Invece Barak Obama non ha nemmeno discusso l’argomento: ha chiesto a Israele di congelare l’espansione delle colonie ebraiche.

“Dovremmo discutere dei metodi per bombardare l’Iran, piuttosto…”, ha obiettato Netanyahu, ma il suo superiore negro si è rifiutato di acquistare la sudicia mercanzia degli ebrei. Ha insistito sullo smantellamento di parte delle colonie e lo ha fatto inserire nel programma. Per riportare l’Iran sotto i riflettori e farci dimenticare degli insediamenti, gli infiltrati sionisti hanno provocato i disordini in Iran.

Gli eventi iraniani sono parte ed esito dell’attuale lotta dello spirito americano, rappresentato dal presidente Obama, per ridimensionare l’eccessiva influenza ebraica.
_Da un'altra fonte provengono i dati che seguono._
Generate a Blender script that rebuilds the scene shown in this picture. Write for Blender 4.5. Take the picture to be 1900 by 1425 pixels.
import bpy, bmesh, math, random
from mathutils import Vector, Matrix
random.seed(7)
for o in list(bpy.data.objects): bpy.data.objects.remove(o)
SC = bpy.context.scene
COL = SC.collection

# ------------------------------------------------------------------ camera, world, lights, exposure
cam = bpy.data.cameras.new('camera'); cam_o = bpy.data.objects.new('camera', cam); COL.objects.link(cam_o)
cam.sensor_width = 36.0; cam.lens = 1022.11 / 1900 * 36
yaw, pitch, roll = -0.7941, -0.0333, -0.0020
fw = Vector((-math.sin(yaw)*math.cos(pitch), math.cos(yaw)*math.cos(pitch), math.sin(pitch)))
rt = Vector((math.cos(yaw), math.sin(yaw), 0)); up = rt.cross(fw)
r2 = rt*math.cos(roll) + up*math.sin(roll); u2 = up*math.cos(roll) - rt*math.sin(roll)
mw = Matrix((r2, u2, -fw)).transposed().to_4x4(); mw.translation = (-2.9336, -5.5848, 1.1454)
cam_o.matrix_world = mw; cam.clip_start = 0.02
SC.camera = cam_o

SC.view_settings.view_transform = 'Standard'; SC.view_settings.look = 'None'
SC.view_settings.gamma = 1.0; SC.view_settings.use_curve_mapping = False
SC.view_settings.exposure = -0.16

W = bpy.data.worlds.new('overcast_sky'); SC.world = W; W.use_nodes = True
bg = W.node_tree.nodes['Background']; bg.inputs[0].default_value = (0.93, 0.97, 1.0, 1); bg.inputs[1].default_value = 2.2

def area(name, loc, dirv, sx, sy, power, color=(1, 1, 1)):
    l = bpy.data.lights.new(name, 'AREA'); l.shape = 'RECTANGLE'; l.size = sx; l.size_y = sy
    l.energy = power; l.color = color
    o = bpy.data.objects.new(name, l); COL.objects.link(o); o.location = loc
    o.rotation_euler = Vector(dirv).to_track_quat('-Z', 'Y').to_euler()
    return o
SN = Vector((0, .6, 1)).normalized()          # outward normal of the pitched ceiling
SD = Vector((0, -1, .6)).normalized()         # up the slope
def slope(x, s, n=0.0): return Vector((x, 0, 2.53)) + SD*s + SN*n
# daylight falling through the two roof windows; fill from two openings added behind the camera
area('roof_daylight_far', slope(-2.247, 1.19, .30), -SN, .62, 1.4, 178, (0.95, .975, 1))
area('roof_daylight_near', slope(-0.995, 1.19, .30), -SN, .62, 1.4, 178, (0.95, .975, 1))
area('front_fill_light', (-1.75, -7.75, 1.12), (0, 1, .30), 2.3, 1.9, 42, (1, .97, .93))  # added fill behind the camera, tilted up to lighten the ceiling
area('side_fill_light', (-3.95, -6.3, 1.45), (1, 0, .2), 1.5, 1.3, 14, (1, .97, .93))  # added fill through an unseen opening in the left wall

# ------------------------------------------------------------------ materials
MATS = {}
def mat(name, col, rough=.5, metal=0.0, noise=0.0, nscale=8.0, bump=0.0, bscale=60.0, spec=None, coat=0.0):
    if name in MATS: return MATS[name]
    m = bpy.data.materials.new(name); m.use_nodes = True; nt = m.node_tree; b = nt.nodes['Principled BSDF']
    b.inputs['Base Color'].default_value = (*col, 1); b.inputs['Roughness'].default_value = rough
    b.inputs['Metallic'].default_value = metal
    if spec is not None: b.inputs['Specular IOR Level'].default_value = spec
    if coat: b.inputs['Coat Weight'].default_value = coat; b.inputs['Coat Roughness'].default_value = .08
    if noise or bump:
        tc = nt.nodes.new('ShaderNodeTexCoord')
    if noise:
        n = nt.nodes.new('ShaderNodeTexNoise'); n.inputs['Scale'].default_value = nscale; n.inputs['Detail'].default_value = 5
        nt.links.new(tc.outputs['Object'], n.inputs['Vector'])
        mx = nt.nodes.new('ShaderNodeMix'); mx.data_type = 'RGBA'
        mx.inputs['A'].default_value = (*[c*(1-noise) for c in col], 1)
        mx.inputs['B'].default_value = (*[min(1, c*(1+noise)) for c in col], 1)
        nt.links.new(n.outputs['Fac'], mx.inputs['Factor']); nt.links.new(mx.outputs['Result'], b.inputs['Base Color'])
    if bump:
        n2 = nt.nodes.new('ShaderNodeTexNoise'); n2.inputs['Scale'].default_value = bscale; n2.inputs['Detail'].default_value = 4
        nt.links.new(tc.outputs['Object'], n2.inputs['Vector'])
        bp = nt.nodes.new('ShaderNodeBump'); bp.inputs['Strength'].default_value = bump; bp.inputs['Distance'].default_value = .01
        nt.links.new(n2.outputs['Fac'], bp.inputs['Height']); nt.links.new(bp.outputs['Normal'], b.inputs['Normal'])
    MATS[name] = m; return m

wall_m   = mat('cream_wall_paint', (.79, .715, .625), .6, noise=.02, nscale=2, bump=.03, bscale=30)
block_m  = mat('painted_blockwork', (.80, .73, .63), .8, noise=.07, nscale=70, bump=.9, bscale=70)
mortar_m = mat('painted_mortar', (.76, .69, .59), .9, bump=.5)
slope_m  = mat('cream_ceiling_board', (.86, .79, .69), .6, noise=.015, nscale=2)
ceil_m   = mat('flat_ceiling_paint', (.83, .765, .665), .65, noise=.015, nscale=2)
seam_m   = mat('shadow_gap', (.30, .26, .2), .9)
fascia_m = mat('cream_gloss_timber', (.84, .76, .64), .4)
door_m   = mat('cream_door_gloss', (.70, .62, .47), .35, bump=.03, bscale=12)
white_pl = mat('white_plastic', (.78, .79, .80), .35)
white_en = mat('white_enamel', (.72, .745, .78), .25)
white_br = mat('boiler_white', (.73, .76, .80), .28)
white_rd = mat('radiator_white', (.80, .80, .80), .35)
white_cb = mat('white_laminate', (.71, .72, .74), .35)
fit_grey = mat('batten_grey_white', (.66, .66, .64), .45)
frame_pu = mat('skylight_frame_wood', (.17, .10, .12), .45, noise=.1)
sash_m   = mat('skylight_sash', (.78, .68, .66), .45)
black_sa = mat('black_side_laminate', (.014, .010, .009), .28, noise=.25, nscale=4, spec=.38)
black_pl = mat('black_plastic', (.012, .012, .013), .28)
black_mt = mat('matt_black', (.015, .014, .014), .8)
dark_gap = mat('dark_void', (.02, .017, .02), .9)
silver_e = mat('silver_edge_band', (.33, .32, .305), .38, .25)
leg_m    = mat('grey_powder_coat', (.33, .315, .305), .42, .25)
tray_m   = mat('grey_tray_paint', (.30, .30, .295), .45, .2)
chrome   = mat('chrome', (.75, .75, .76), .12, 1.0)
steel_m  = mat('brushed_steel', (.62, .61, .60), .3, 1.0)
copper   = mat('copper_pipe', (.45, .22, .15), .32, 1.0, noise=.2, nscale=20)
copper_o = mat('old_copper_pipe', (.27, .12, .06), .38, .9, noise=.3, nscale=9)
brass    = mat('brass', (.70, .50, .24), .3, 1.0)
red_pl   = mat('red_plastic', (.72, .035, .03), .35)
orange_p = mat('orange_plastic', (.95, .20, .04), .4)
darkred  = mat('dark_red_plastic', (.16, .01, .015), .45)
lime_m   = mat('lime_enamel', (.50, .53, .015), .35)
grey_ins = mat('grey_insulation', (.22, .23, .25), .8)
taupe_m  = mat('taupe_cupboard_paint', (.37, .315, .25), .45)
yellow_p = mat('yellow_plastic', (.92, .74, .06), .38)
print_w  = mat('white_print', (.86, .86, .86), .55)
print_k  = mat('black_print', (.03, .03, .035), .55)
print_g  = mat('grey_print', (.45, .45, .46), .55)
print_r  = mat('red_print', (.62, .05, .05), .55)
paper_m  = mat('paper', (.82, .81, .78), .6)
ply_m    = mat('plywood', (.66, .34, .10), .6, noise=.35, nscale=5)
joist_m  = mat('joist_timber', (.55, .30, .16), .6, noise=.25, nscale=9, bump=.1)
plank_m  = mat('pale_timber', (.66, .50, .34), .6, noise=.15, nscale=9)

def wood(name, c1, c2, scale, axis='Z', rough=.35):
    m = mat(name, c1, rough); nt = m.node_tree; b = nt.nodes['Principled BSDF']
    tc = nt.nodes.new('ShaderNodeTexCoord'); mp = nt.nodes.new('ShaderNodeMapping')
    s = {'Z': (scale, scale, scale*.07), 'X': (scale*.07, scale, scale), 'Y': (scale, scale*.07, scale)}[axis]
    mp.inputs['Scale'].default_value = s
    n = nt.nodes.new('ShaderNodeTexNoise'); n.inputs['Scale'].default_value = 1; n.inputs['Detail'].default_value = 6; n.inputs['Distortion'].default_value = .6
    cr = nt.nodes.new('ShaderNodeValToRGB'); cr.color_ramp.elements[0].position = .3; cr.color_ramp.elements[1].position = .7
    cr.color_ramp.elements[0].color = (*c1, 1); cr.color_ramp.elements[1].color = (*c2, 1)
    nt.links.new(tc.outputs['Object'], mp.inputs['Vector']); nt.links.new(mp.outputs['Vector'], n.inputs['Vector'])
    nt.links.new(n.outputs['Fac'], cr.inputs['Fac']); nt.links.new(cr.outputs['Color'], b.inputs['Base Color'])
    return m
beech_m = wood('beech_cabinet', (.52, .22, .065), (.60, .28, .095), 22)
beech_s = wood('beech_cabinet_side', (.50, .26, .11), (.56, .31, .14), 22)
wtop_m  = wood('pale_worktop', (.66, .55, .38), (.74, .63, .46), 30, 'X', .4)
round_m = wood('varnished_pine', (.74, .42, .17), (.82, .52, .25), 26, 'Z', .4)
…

Nel breve periodo in cui è rimasto al timone della nave americana, egli ha compiuto alcuni passi importanti:

– Ha tenuto il discorso del Cairo, offrendo un ramoscello d’ulivo al mondo musulmano;

– Ha chiesto a Israele di rimuovere le colonie e di porre fine al blocco di Gaza;

– Ha rifiutato di sostenere il piano sionista per bombardare/destabilizzare l’Iran;

– Dopo 42 anni, la sua amministrazione ha conferito la Silver Star a un sopravvissuto della USS    Liberty. La USS Liberty venne aggredita da jet e cacciatorpediniere israeliane e quest’atto    indegno è stato tenuto nascosto agli occhi del pubblico americano dalla connivenza di tutti i    presidenti americani, fino ad Obama;

– Ispirata dalla sua vittoria, l’Università della California a Santa Barbara ha bloccato il tentativo della lobby israeliana di screditare ed espellere il professor Robinson. Queste cose non erano mai successe prima in America. Sono paragonabili ai primi fallimenti del senatore McCarthy e del suoComitato per le Attività Anti Americane, quando la macchina che aveva creato per stritolare la gente improvvisamente si ruppe.

E’ facile prevedere che la Lobby non accetterà stoicamente la sconfitta. Partirà all’attacco di Obama con tutti i mezzi a sua disposizione, compresi gli stupidi blog in cui si fa l’elenco di ciò che egli non ha ancora fatto, invece di essere felici per ciò che ha già fatto. Ha già abbastanza nemici a destra, perciò la sinistra potrebbe starsene tranquilla, fino a tempi più sicuri.

Gli iraniani hanno adesso l’importante compito di rammendare gli strappi e le sfilacciature provocate dalla campagna “colorata” dei sionisti. Dovrebbero ricordarsi che esistono tecniche molto avanzate di manipolazione psico-sociale che permettono ai malfattori di sfruttare i social network come Twitter per catturare e distruggere una società. I comuni cittadini iraniani che sono stati catturati da questa forma di controllo mentale sono innocenti come se fossero stati avvelenati. Il tempo di lanciare pietre è finito, ora è tempo di rimetterle insieme.